Stand in the middle of Main Street in Bowbells at the end of the day, and one can look out in either direction to a vista of amber fields whose colors are amplified by the brilliance of the setting sun against an unspoiled background of clouds and sky.
Yet the downtown where Redmer’s clan and other farm families would bring in eggs and cream to sell, and spend hours visiting with their neighbors, is empty of pedestrians.
What remains open amid the shuttered storefronts and cracked sidewalk concrete are a couple of banks, a senior center, a gas station, a bar — and the churches: an old stone Catholic Church a block from downtown, and a Lutheran church and United Methodist church near one another on Main Street.
As other parts of the community fabric unravel, and depression, alcoholism and divorce rise among a population facing the brutal North Dakota winter in increasing isolation, the church is more important than ever, the faithful say.
Bowbells United Methodist Church, like the other two churches in town, keeps its doors unlocked 24 hours a day. Kids playing in the city park know they have a place to use a bathroom. Travelers stranded in the winter will not freeze to death outside the doors of a house of worship.
In a town like Donnybrook, which long ago lost its schools and restaurants and grocery and where just two months ago the post office closed, the United Methodist Church and the Catholic Church stand as more than testaments to faith.
They "hold the community together," says Marilyn Bott. Adds her husband, Russell: "Right now, they are the community."
Images of Christ
Worshippers enter Donnybrook United Methodist Church from the side into a sanctuary with an unadorned wooden cross in back. Candles are lit on either side of an open Bible. The message above the cross is from John 3:16: "For God so loved the world, he gave his only begotten son that whoever believeth in him, should not perish, but have everlasting life."
On a recent Sunday, about 25 people, all dressed informally, many with jeans, are gathered. Seven people, including a young man, come forward to form the choir. Those in and out of the choir, many burly farmers, sing loudly.
When Hammond announces "it's Ryan's birthday," the volunteer organist-choir director strikes up a happy birthday tune, and the congregation gives a rousing serenade to the young farmer, substituting the words of the traditional song with, "God's blessings on you."
As much as rural churches represent God's presence to the community, so much more do the church members represent the body of Christ to one another.
At the Pizza Hub in Kenmare, where older people in need of companionship sometimes stop in twice a day or more for coffee, church members gathered for lunch say they look after one another day and night.
Cori Stroklund, 59, says congregants can sense just by being around each other when someone is down.
When her mom was sick and her dad was dying, she felt surrounded by prayer and comfort.
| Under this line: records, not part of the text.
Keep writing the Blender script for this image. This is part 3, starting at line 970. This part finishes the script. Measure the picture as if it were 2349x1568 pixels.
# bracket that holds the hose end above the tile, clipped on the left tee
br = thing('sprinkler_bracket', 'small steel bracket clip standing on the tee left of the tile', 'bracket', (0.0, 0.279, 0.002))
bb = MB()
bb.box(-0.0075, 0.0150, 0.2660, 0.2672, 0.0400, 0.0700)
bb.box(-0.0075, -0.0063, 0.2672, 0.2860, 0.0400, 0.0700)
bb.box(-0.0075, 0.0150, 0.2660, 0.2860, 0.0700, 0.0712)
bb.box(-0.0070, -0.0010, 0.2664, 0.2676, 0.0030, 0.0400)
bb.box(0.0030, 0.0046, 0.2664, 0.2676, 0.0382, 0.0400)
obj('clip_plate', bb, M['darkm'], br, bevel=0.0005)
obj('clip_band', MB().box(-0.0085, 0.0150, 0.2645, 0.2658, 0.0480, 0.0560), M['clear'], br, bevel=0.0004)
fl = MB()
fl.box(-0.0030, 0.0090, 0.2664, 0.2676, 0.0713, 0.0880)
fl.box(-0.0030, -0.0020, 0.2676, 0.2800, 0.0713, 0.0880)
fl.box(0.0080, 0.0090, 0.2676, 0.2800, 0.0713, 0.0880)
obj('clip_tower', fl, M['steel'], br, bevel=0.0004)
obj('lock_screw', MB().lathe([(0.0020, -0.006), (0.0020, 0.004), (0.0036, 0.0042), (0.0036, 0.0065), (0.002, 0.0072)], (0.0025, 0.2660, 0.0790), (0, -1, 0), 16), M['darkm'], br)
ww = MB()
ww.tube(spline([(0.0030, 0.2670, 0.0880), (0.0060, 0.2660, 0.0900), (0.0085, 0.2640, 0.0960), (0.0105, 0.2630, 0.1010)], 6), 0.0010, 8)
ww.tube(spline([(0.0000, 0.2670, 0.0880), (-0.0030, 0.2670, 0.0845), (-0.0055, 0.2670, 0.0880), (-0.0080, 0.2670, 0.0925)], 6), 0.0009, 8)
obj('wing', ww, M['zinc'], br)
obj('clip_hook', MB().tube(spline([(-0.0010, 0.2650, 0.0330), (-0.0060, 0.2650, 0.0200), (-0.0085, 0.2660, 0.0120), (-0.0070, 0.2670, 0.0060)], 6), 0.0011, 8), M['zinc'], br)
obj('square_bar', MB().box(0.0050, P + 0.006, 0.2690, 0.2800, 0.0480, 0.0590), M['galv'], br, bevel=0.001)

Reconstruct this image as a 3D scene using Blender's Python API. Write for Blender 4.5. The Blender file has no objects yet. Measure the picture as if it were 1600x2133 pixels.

Pointing to the church members on either side of her, she says, "They're there when you need them. They're there, just like God."
For young men like Brett Rockeman, the church community he was raised in is a major reason he wants to stay in Donnybrook. The United Methodist congregation is "kind of like a family outside my own family."
"It's just nice to know everybody in church, to sing happy birthday," Rockeman, 19, says at a potluck supper after church one Sunday. "The church is supposed to be a family. You're supposed to know everyone in your family."
Parable of the rural church
Sundays for the pastor, following in a tradition of circuit riders serving these three churches, are a ballet of pastoral care and time management.
Hammond arrives early for the 8:30 a.m. service at Bowbells, rushes down back country roads for the 9:45 service at Kenmare and, if the weather is good, arrives in time for the 11 a.m. service in Donnybrook.
But she makes sure to greet everyone, and to give the older women a hug. Sunday morning can be the only time some receive a caring human touch that week.
Her sermon in all three places on a recent week is on Luke 15:1-10, the parable of the lost sheep.
She incorporates different local landmarks at each church, but the message of the sermon is the same: "We are all God's creation, and he doesn't want to lose any of us."
It is a message at the heart of the mission of The United Methodist Church, which grew into the most geographically diverse Protestant denomination in the United States by taking the Gospel to "every small crossroads there could possibly be," says Robert Williams, top staff executive of the United Methodist Commission on Archives and History.
In a time when many of those communities are struggling, rural church leaders say, Methodism founder John Wesley's message to his clergy continues to ring true: "Don't go where you're needed. Go where you're needed the most."